There is a critical difference between the two cases. In the old case, the State’s nominating procedure itself was found to be odious to the “one person, one rule” principle, a fundamental character of the right to vote. In the present case, the various standards or procedures to evaluate “the intent of the voter” in the ballots, are not in themselves hostile to “one person, one vote,” nor to the right to vote. The “arbitrary and disparate” treatment is not attributed to the evaluation standards or procedures.

The critical distinction is that in the present case, the U.S. Supreme Court holds that subjecting the ballots to different procedures of evaluation in different counties is unequal treatment, sufficient to breach equal protection. Now the “sanctioned and settled” reading of the equal protection clause is that “it does not require identical treatment” and “it does not exact uniformity in procedure.” In this sense, the Court ventured into new territory when it ruled that merely using different procedures in different counties to search for intent in the ballots, without showing more, constituted “arbitrary or disparate” treatment, inimical to the equal protection and due process.

It is usually an occasion for inspirational awakening when the U.S. Supreme Court opens a crack to let new light in, and dusts off the cobwebs, in its quest to strike down some remaining vestiges of invidious discrimination. We find ourselves in new domains where the equal protection and due process laws were stretched ostensibly to provide us with constitutional cover but resulted in the denial our fundamental right to vote, cutting at the roots of democracy.

O Justices save us from this constitutional incongruity.

The Release

Compared to our forbears, we seem to have traversed the stars and the galaxies. But the journey has not changed the state of our unfulfilled being and our empty existence. We feel very wronged. The ache surges forth at the thought of the wrong. We suffer and are not at rest.

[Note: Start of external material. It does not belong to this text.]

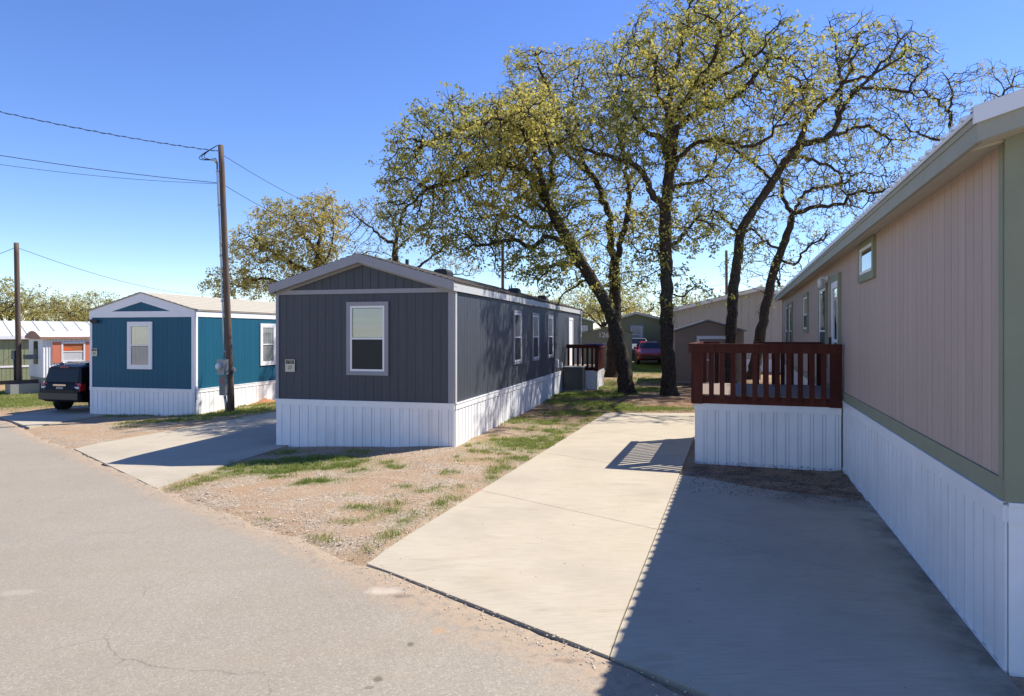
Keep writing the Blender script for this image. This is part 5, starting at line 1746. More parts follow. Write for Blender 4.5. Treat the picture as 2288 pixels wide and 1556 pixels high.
def tree_meshes(seed, pos, par, rmin, leaf_p=.7, leaf_n=6, leaf_s=.122, tip=.012, expo=2.3, twig=1.0, flare=1.5, clump=.17, tint_mid=.5, patch=.35, shoots=1, shoot_from=3.6):
    rnd = random.Random(seed + 7)
    n = len(pos)
    ch = [[] for _ in range(n)]
    for i, p in enumerate(par):
        if p >= 0: ch[p].append(i)
    acc = [0.0] * n
    rad = [0.0] * n
    for i in range(n - 1, -1, -1):
        a = acc[i] if ch[i] else tip ** expo
        r = max(a ** (1 / expo), rmin[i])
        rad[i] = r
        if par[i] >= 0: acc[par[i]] += (a ** (1 / expo)) ** expo
    V, F = [], []
    pos = [Vector(p) for p in pos]
    def sides(r):
        return 10 if r > .12 else 7 if r > .06 else 5 if r > .022 else 3
    def tube(chain, rs):
        k = sides(max(rs))
        o = len(V)
        up = None
        m = len(chain)
        for i in range(m):
            t = chain[min(i + 1, m - 1)] - chain[max(i - 1, 0)]
            t = t.normalized() if t.length > 1e-9 else Vector((0, 0, 1))
            if up is None: up = t.orthogonal().normalized()
            else:
                up = up - t * up.dot(t)
                up = up.normalized() if up.length > 1e-6 else t.orthogonal().normalized()
            w = t.cross(up)
            for j in range(k):
                a = 6.28318 * j / k
                rr = rs[i]
                if rr > .07:
                    d = up * math.cos(a) + w * math.sin(a)
                    rr *= 1 + .16 * mnoise.noise(chain[i] * 1.9 + d * .9)
                V.append(chain[i] + (up * math.cos(a) + w * math.sin(a)) * rr)
        for i in range(m - 1):
            for j in range(k):
                j2 = (j + 1) % k
                F.append((o + i * k + j, o + i * k + j2, o + (i + 1) * k + j2, o + (i + 1) * k + j))
        F.append(tuple(o + (m - 1) * k + j for j in range(k)))
    zb = pos[0].z
    starts = [0]
    while starts:
        s = starts.pop()
        chain, rs = [], []
        if par[s] >= 0:
            chain.append(pos[par[s]]); rs.append(min(rad[par[s]], rad[s] * 1.15))
        i = s
        while True:
            chain.append(pos[i])
            r = rad[i]
            if s == 0:
                hgt = pos[i].z - zb
                r *= 1 + (flare - 1) * math.exp(-max(0, hgt) / .35)
            rs.append(r)
            if not ch[i]: break
            c = sorted(ch[i], key=lambda q: -rad[q])
            starts.extend(c[1:])
            i = c[0]
        if len(chain) > 1: tube(chain, rs)
    # twigs and leaf clumps
    LV, LF, LT = [], [], []
    def leaf(c, d, sz, tint):
        d = d.normalized()
        sd = d.cross(Vector((rnd.gauss(0, 1), rnd.gauss(0, 1), rnd.gauss(0, 1))))
        if sd.length < 1e-4: return
        sd = sd.normalized() * sz * .27
        o = len(LV)
        LV.extend([c, c + d * sz * .5 + sd, c + d * sz, c + d * sz * .5 - sd])
        LF.append((o, o + 1, o + 2, o + 3)); LT.append(tint)
    def cluster(p, dirv, base):
        for _ in range(max(1, int(rnd.gauss(leaf_n, 1.5)))):
            o = Vector((rnd.gauss(0, 1), rnd.gauss(0, 1), rnd.gauss(0, 1))) * clump * .5
            d = Vector((rnd.gauss(0, 1), rnd.gauss(0, 1), rnd.gauss(-.55, .8))) + dirv * .4
            leaf(p + o, d, leaf_s * rnd.uniform(.5, 1.45), min(1, max(0, base + rnd.gauss(0, .22))))
    for i in range(n):
        if rad[i] > .03 or par[i] < 0: continue
        d = pos[i] - pos[par[i]]
        if d.length < 1e-6: continue
        d.normalize()
        # patches of denser and barer foliage
        dens = mnoise.noise(pos[i] * .55 + Vector((seed * 3.1, 0, 0)))
        lp = leaf_p * min(1.6, max(.1, 1 + dens * patch * 3))
        base = tint_mid + .55 * mnoise.noise(pos[i] * .35 + Vector((0, seed * 1.7, 5)))
        cnt = twig * (1.5 if not ch[i] else .8)
        k = int(cnt) + (1 if rnd.random() < cnt - int(cnt) else 0)
        for _ in range(k):
            sd = (d * .6 + Vector((rnd.gauss(0, .7), rnd.gauss(0, .7), rnd.gauss(.05, .6)))).normalized()
            L = rnd.uniform(.14, .42)
            e1 = pos[i] + sd * L * .55
            e2 = e1 + (sd + Vector((rnd.gauss(0, .45), rnd.gauss(0, .45), rnd.gauss(0, .45)))).normalized() * L * .5
            tube([pos[i], e1, e2], [.009, .0065, .004])
            if rnd.random() < lp: cluster(e2, sd, base)
        if not ch[i] and rnd.random() < lp: cluster(pos[i], d, base)
    # epicormic shoots along trunk and limbs
    for i in range(n):
        if rmin[i] <= .03 or pos[i].z - zb < shoot_from or par[i] < 0: continue
        for _ in range(rnd.choice([0, 1, 2, 2, 3]) if shoots >= 1 else (1 if rnd.random() < shoots else 0)):
            a = rnd.uniform(0, 6.283)
            d = Vector((math.cos(a), math.sin(a), rnd.uniform(-.5, .6))).normalized()
            L = rnd.uniform(.25, .95)
            q = [pos[i]]
            for k in range(3):
                d = (d + Vector((rnd.gauss(0, .35), rnd.gauss(0, .35), rnd.gauss(-.08, .3)))).normalized()
                q.append(q[-1] + d * L / 3)
            tube(q, [.012, .010, .007, .004])
            base = tint_mid + .4 * mnoise.noise(pos[i] * .5)
            for k in (1, 2, 3):
                if rnd.random() < leaf_p * .75: cluster(q[k], d, base)
    wm = bpy.data.meshes.new('trunk')
    wm.from_pydata([tuple(v) for v in V], [], F)
    wm.polygons.foreach_set('use_smooth', [True] * len(wm.polygons))
    wm.materials.append(M['bark'])
    lm = bpy.data.meshes.new('crown')
    lm.from_pydata([tuple(v) for v in LV], [], LF)
    a = lm.attributes.new('tint', 'FLOAT', 'FACE')
    a.data.foreach_set('value', LT)
    return wm, lm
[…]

Who has the right view? Bush and his people would say in triumph that they had the right view because the highest authority in the land said so. The ardent supporters of Gore although beaten, would say that they had the right view. The U.S. Supreme Court’s action reeked with partisan politics, as aptly captured in a caricature revealing the elephant’s legs under the black frock in a gust of wind. This is not unlike asking a drunk if he is drunk. A drunken person’s view, soaked in inebriation, perceives only a vision of sobriety, and so is right. So you see, the claim of the right view is itself not a right view.

A more tractable question is how do you cultivate the right view? With a cultivated right view, what would the experience of suffering be? Contemplating thus we note that the mind is conditioned by experiences, good and bad, layer by layer, overlapping like an onionskin. The conditioned mind is like a muddy pond, where the view of the bottom is not clear. Acting rightly or wrongly can be murky with a conditioned mind. To cultivate the right view is to cut free from unwholesome tethers and to be guarded in your action. An unguarded action driven by unwholesome influences gives birth to an unwholesome deed, which nurtures another, trapping you in a vicious cycle. The vision will then suffer from distortion, aberration and noise. Can the right view flow from delusion?

This insight of the conditioned mind assuages our suffering like a salve. Will it lead us to a release of the suffering? As we contemplate, the thought of us being wronged surfaces. We ache with excruciating pain. We struggle to note the pain for what it is. The pain pulsates and subsides. Our concentration develops and our vision sharpens. We see with clarity frame by frame the actions of each player in the Act. We see the cause and effect of conditioned minds, like the flame from a struck match. The thought of the wrong rears its head. But with precision, we perceive the thought as it arises. Arrested by the awareness, the thought ends with the wrong it carries. The cycle is broken. The suffering is extinguished. We experience bliss, wisdom and release.

Does our release set free the conscience of nation? The unease of the action by those with the wrong view will ring and echo in their conscience.

O Justices, that is the sound of clapping with one hand.